◆ RAW DATA ◆
****************

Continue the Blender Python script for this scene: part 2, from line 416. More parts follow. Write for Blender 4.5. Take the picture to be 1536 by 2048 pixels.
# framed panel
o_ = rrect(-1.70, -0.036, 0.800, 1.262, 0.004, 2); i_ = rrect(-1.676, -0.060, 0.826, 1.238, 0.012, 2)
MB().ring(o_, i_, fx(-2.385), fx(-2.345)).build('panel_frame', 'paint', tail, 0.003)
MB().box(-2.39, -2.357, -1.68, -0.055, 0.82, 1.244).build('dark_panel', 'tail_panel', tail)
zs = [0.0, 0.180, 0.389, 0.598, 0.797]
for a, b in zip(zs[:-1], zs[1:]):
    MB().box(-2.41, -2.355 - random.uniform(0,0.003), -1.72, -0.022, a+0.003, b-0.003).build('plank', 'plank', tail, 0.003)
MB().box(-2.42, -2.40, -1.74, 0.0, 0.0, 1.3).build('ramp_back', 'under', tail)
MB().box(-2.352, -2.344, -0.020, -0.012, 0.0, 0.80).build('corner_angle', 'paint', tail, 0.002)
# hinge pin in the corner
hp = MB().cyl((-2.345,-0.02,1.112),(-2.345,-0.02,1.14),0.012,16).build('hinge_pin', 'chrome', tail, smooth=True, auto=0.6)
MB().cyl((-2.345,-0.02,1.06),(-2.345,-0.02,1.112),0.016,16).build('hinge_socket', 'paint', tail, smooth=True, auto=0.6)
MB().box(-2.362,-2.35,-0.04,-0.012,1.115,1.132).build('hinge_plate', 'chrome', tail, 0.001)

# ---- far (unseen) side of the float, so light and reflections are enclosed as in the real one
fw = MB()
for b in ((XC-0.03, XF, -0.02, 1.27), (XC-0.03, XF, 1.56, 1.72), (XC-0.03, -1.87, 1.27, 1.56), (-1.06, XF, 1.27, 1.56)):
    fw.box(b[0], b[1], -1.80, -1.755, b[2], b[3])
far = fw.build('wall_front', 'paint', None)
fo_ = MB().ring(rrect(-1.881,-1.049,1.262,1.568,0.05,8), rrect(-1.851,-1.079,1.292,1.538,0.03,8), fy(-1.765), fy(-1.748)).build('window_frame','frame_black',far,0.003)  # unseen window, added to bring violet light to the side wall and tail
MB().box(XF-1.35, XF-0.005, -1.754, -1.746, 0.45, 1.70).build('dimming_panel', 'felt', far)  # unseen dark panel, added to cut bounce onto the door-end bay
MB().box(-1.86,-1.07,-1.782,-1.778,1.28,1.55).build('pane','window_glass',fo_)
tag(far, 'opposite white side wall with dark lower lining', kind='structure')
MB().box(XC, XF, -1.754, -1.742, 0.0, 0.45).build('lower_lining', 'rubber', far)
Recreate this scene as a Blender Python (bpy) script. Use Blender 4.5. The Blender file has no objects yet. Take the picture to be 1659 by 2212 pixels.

****************

◆ TASK DETAILS ◆
Write out the whole listing again. Match it word for word.

◆ EXERCISE SOLUTION ◆
Continue the Blender Python script for this scene: part 2, from line 416. More parts follow. Write for Blender 4.5. Take the picture to be 1536 by 2048 pixels.
# framed panel
o_ = rrect(-1.70, -0.036, 0.800, 1.262, 0.004, 2); i_ = rrect(-1.676, -0.060, 0.826, 1.238, 0.012, 2)
MB().ring(o_, i_, fx(-2.385), fx(-2.345)).build('panel_frame', 'paint', tail, 0.003)
MB().box(-2.39, -2.357, -1.68, -0.055, 0.82, 1.244).build('dark_panel', 'tail_panel', tail)
zs = [0.0, 0.180, 0.389, 0.598, 0.797]
for a, b in zip(zs[:-1], zs[1:]):
    MB().box(-2.41, -2.355 - random.uniform(0,0.003), -1.72, -0.022, a+0.003, b-0.003).build('plank', 'plank', tail, 0.003)
MB().box(-2.42, -2.40, -1.74, 0.0, 0.0, 1.3).build('ramp_back', 'under', tail)
MB().box(-2.352, -2.344, -0.020, -0.012, 0.0, 0.80).build('corner_angle', 'paint', tail, 0.002)
# hinge pin in the corner
hp = MB().cyl((-2.345,-0.02,1.112),(-2.345,-0.02,1.14),0.012,16).build('hinge_pin', 'chrome', tail, smooth=True, auto=0.6)
MB().cyl((-2.345,-0.02,1.06),(-2.345,-0.02,1.112),0.016,16).build('hinge_socket', 'paint', tail, smooth=True, auto=0.6)
MB().box(-2.362,-2.35,-0.04,-0.012,1.115,1.132).build('hinge_plate', 'chrome', tail, 0.001)

# ---- far (unseen) side of the float, so light and reflections are enclosed as in the real one
fw = MB()
for b in ((XC-0.03, XF, -0.02, 1.27), (XC-0.03, XF, 1.56, 1.72), (XC-0.03, -1.87, 1.27, 1.56), (-1.06, XF, 1.27, 1.56)):
    fw.box(b[0], b[1], -1.80, -1.755, b[2], b[3])
far = fw.build('wall_front', 'paint', None)
fo_ = MB().ring(rrect(-1.881,-1.049,1.262,1.568,0.05,8), rrect(-1.851,-1.079,1.292,1.538,0.03,8), fy(-1.765), fy(-1.748)).build('window_frame','frame_black',far,0.003)  # unseen window, added to bring violet light to the side wall and tail
MB().box(XF-1.35, XF-0.005, -1.754, -1.746, 0.45, 1.70).build('dimming_panel', 'felt', far)  # unseen dark panel, added to cut bounce onto the door-end bay
MB().box(-1.86,-1.07,-1.782,-1.778,1.28,1.55).build('pane','window_glass',fo_)
tag(far, 'opposite white side wall with dark lower lining', kind='structure')
MB().box(XC, XF, -1.754, -1.742, 0.0, 0.45).build('lower_lining', 'rubber', far)
Recreate this scene as a Blender Python (bpy) script. Use Blender 4.5. The Blender file has no objects yet. Take the picture to be 1659 by 2212 pixels.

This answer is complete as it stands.